_Dataset section_
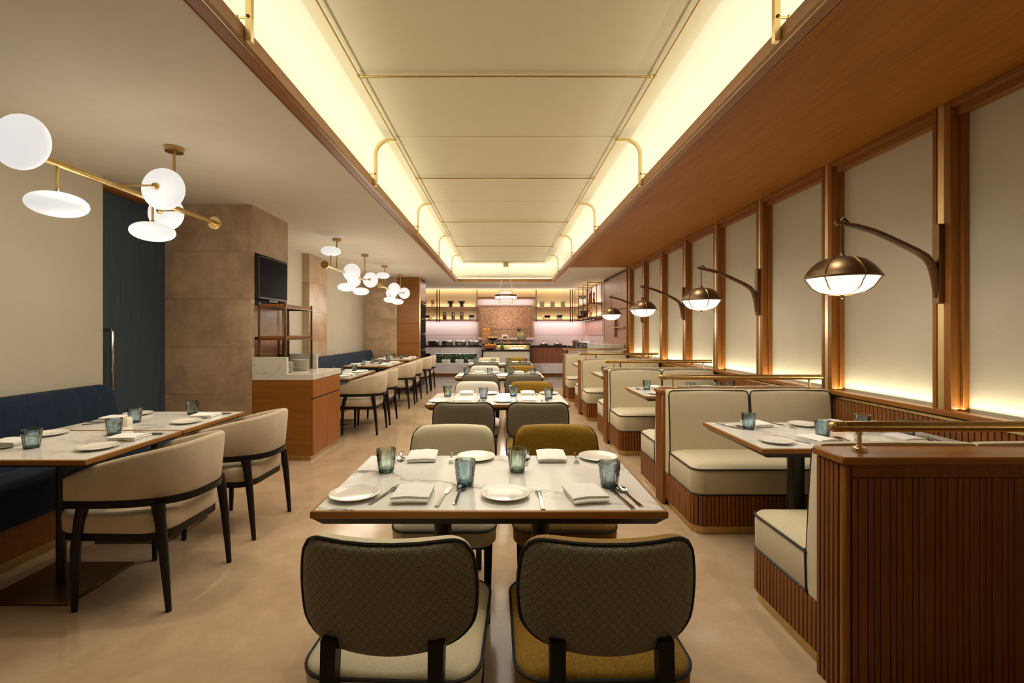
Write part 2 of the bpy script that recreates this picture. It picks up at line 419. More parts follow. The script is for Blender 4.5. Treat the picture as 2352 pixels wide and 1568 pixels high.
def setting(name, mb=None, mat=None, label=None, cat=None):
    o = obj(name, mb, mat) if mb else thing(name, None, None)
    o['kind'] = 'structure'
    if label: o['label'] = label
    if cat: o['category'] = cat
    return o
KIDS = {}
def children(o): return [c for c in bpy.data.objects if c.parent is o]
def dup(root, loc, rz=0, label=None, group=None, kids=None):
    r = root.copy(); C.objects.link(r); r.location = loc; r.rotation_euler = (0, 0, rz)
    if label: r['label'] = label
    if group: r['group'] = group
    tree = KIDS.get(root.name)
    if tree is None:
        tree = [(c, children(c)) for c in children(root)]; KIDS[root.name] = tree
    for ch, gs in tree:
        c = ch.copy(); C.objects.link(c); c.parent = r
        for g in gs:
            d = g.copy(); C.objects.link(d); d.parent = c
    return r
def rrect(hx, hy, r, n=5, cx=0, cy=0):
    r = min(r, hx, hy); out = []
    for sx, sy, a0 in ((1, 1, 0), (-1, 1, PI/2), (-1, -1, PI), (1, -1, 1.5*PI)):
        for i in range(n+1):
            a = a0+PI/2*i/n
            out.append((cx+sx*(hx-r)+r*math.cos(a), cy+sy*(hy-r)+r*math.sin(a)))
    return out
def sm(t): t = max(0, min(1, t)); return t*t*(3-2*t)

def B(*a, c=0): return MB().box(*a, c=c)
ORD = ['first', 'second', 'third', 'fourth', 'fifth', 'sixth', 'seventh', 'eighth', 'ninth', 'tenth', 'eleventh', 'twelfth']

# ------------------------------------------------------------------ room shell
YB, YE = -3.0, 14.9
setting('floor', B(-3.7, 2.8, YB, 11.3, -.1, 0), 'floor')
setting('floor', B(-3.7, 2.8, 11.3, YE+.1, -.1, 0), 'floor2')
setting('wall_front', B(-3.7, 2.8, YB-.1, YB, 0, 3.3), 'ceil')
wl = setting('wall_left', B(-3.7, -3.40, YB, 3.96, 0, 2.7), 'cream_wall')
obj('wall_section', B(-3.7, -3.40, 5.0, YE, 0, 2.7), 'cream_wall', wl)
obj('recess_back', B(-3.7, -3.58, 3.96, 4.87, 0, 2.7), 'groove', wl)
H = 2.68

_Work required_
Reproduce all of the data exactly; the pictures do not belong in the copy.

_Final answer_
Write part 2 of the bpy script that recreates this picture. It picks up at line 419. More parts follow. The script is for Blender 4.5. Treat the picture as 2352 pixels wide and 1568 pixels high.
def setting(name, mb=None, mat=None, label=None, cat=None):
    o = obj(name, mb, mat) if mb else thing(name, None, None)
    o['kind'] = 'structure'
    if label: o['label'] = label
    if cat: o['category'] = cat
    return o
KIDS = {}
def children(o): return [c for c in bpy.data.objects if c.parent is o]
def dup(root, loc, rz=0, label=None, group=None, kids=None):
    r = root.copy(); C.objects.link(r); r.location = loc; r.rotation_euler = (0, 0, rz)
    if label: r['label'] = label
    if group: r['group'] = group
    tree = KIDS.get(root.name)
    if tree is None:
        tree = [(c, children(c)) for c in children(root)]; KIDS[root.name] = tree
    for ch, gs in tree:
        c = ch.copy(); C.objects.link(c); c.parent = r
        for g in gs:
            d = g.copy(); C.objects.link(d); d.parent = c
    return r
def rrect(hx, hy, r, n=5, cx=0, cy=0):
    r = min(r, hx, hy); out = []
    for sx, sy, a0 in ((1, 1, 0), (-1, 1, PI/2), (-1, -1, PI), (1, -1, 1.5*PI)):
        for i in range(n+1):
            a = a0+PI/2*i/n
            out.append((cx+sx*(hx-r)+r*math.cos(a), cy+sy*(hy-r)+r*math.sin(a)))
    return out
def sm(t): t = max(0, min(1, t)); return t*t*(3-2*t)

def B(*a, c=0): return MB().box(*a, c=c)
ORD = ['first', 'second', 'third', 'fourth', 'fifth', 'sixth', 'seventh', 'eighth', 'ninth', 'tenth', 'eleventh', 'twelfth']

# ------------------------------------------------------------------ room shell
YB, YE = -3.0, 14.9
setting('floor', B(-3.7, 2.8, YB, 11.3, -.1, 0), 'floor')
setting('floor', B(-3.7, 2.8, 11.3, YE+.1, -.1, 0), 'floor2')
setting('wall_front', B(-3.7, 2.8, YB-.1, YB, 0, 3.3), 'ceil')
wl = setting('wall_left', B(-3.7, -3.40, YB, 3.96, 0, 2.7), 'cream_wall')
obj('wall_section', B(-3.7, -3.40, 5.0, YE, 0, 2.7), 'cream_wall', wl)
obj('recess_back', B(-3.7, -3.58, 3.96, 4.87, 0, 2.7), 'groove', wl)
H = 2.68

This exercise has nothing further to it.